Dans cette exploration des programmes d’aide aux projets dans les festivals, Mostafa Youssef souligne l’importance vitale de ces initiatives pour les films indépendants, mettant en lumière les défis financiers auxquels font face les jeunes réalisateurs : « Quelle est l’importance des programmes d’aide aux projets dans les festivals? En ce qui concerne les films indépendants, je suis convaincue qu’il existe un public passionné, notamment celui qui apprécie les œuvres cinématographiques pérennes. Face à cette réalité, nous, jeunes réalisateurs indépendants, sommes confrontés au défi de trouver des sources de financement. Les plateformes de festivals représentent actuellement notre principale option, bien que leur nombre soit limité, comptant seulement 4 ou 5 dans toute la région, avec un montant total de 300 000 dollars. Ce financement, bien que modeste, demeure une ressource vitale pour notre industrie cinématographique ».

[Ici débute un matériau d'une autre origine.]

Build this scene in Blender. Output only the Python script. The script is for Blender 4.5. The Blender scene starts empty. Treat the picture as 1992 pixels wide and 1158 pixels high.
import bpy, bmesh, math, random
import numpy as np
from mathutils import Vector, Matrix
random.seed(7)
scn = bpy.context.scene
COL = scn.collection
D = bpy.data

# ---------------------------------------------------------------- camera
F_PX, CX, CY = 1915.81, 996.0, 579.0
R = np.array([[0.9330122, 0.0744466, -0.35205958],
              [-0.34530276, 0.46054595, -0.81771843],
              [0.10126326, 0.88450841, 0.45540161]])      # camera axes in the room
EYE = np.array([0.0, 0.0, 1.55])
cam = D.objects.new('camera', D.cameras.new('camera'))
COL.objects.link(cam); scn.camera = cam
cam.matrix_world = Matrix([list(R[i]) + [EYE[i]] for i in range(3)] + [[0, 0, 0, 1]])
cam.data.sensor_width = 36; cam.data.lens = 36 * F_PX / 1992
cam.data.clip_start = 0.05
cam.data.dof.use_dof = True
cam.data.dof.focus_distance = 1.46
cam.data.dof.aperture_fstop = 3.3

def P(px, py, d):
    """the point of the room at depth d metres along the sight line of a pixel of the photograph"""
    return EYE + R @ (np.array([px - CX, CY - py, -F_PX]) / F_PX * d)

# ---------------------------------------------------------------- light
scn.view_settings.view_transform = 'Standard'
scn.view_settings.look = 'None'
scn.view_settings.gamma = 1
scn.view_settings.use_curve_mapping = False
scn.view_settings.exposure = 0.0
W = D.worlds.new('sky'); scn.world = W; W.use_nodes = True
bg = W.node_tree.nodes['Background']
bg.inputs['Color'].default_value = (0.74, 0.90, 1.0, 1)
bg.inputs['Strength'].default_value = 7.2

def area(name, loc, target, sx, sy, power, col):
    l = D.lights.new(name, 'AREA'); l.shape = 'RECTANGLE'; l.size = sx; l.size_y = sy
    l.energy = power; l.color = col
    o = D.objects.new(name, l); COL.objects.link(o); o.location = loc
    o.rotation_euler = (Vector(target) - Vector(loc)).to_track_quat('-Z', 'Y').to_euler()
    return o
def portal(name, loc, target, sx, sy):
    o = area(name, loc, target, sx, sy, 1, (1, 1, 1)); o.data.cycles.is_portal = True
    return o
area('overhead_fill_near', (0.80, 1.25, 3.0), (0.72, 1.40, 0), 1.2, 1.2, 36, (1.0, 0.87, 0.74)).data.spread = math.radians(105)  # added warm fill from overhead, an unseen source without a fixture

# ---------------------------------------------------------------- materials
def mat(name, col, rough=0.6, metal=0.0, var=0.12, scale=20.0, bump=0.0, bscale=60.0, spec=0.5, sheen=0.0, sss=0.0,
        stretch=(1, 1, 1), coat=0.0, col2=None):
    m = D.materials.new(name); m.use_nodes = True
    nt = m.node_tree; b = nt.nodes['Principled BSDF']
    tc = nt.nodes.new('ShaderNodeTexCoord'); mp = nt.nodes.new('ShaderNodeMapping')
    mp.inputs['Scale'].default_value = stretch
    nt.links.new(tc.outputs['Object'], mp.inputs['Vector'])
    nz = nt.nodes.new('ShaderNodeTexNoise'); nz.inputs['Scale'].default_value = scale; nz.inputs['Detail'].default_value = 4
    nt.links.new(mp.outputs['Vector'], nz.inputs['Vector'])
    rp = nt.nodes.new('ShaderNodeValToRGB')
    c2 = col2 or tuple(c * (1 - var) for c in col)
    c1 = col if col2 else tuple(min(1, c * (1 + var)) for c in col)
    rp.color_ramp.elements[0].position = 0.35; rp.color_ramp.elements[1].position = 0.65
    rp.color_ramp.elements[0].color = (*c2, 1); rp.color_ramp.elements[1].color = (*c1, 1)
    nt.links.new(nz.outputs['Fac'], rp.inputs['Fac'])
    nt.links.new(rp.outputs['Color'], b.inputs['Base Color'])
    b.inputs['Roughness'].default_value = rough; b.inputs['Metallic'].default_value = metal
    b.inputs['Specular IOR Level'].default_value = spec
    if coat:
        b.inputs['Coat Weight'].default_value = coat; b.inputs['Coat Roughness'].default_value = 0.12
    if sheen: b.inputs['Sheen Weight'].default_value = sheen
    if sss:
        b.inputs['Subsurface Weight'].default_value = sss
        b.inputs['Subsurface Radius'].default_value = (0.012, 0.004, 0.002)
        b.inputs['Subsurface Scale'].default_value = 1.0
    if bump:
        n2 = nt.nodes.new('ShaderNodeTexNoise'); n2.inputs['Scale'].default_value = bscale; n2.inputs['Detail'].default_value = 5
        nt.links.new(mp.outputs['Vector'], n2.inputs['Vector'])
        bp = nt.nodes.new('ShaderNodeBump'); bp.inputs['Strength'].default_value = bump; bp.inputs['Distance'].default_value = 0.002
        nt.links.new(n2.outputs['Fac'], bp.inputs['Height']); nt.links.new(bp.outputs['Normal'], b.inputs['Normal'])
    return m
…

Marie a abordé la question du calcul du risque dans la production cinématographique, soulignant la complexité de cette tâche : « Comment calculer le risque ? Si on se perd dans les calculs, on ne réalise pas le film. Il est essentiel de croire en ce projet et en ce réalisateur, de s’y engager pleinement, de le concrétiser, et d’observer les résultats.

La recherche de fonds de développement représente une étape cruciale. Prenez par exemple le film « Leur Algérie » de Lina Souelem. Nous avons sillonné diverses destinations telles que Doha et Carthage, participant à des pitchs à travers le monde, collectant le budget nécessaire par petites sommes, que ce soit 10 000 euros par-ci, 10 000 euros par-là.

Une fois que le film est sur les rails, la recherche de partenaires, particulièrement pour la post-production, devient plus accessible. Le succès d’un film facilite le processus pour le projet suivant, créant une dynamique positive pour l’ensemble du processus créatif. »

La gestion de plusieurs producteurs de différents pays pose un défi complexe. Sabine partage son expérience dans ce contexte particulier.

« Quand tu as affaire à plusieurs producteurs de différents pays, comment gérer tout ce monde ? Les films que je réalise, malheureusement, sont souvent limités en termes de budget. Bien que j’aurais aimé avoir une équipe pour m’assister, ce luxe n’est pas toujours possible. Je me distingue par ma compétence dans la rédaction de contrats, une nécessité pour les producteurs de films indépendants qui doivent être polyvalents, même si cela peut être éreintant. Ce qui a simplifié ma vie, c’est ma démarche auprès de ceux qui travaillent avec moi. Je leur rappelle que, dans le cadre de la coproduction, la collaboration est essentielle, et que nous devons tous contribuer collectivement à la réussite du projet. »

Mostafa Youssef soulève la question du rôle étendu du producteur, jouant parfois plusieurs rôles tels que monteur, comptable, et scénariste : « Lorsqu’on aborde le rôle du coproducteur, la question se pose : peut-il imposer certains thèmes ou sujets et s’ingérer dans le contenu du film ?

Il existe un problème avec certains coproducteurs qui cherchent à imposer un contenu spécifique. J’ai un exemple concret d’un fonds qui a tenté d’influencer un film égyptien en lui imposant un angle de vue favorable à la Grande-Bretagne. La réalisatrice a résolument refusé cette ingérence, soulignant que c’était aux Anglais d’accepter son point de vue et de chercher à le comprendre, plutôt que d’imposer une perspective qui servirait uniquement les intérêts du coproducteur. »

Ces divers témoignages ont révélé la complexité et la richesse de cette collaboration à l’échelle mondiale. Chacun a souligné l’importance de la diversité, les avantages financiers et intellectuels, ainsi que les défis inévitables. De la flexibilité des fonds français à la nécessité de films commerciaux en Égypte, en passant par l’importance des programmes d’aide aux projets dans les festivals, les participants ont offert une vision nuancée de l’état actuel de la coproduction cinématographique.

Cette plongée dans le monde de la coproduction cinématographique démontre que malgré les défis, la créativité et la passion restent au cœur de cette entreprise mondiale. La diversité, la flexibilité financière et la collaboration sont les piliers qui soutiennent cette forme complexe de création cinématographique. Au-delà des frontières, la coproduction continue d’être une force dynamique, tissant des liens culturels et artistiques qui enrichissent la scène cinématographique mondiale.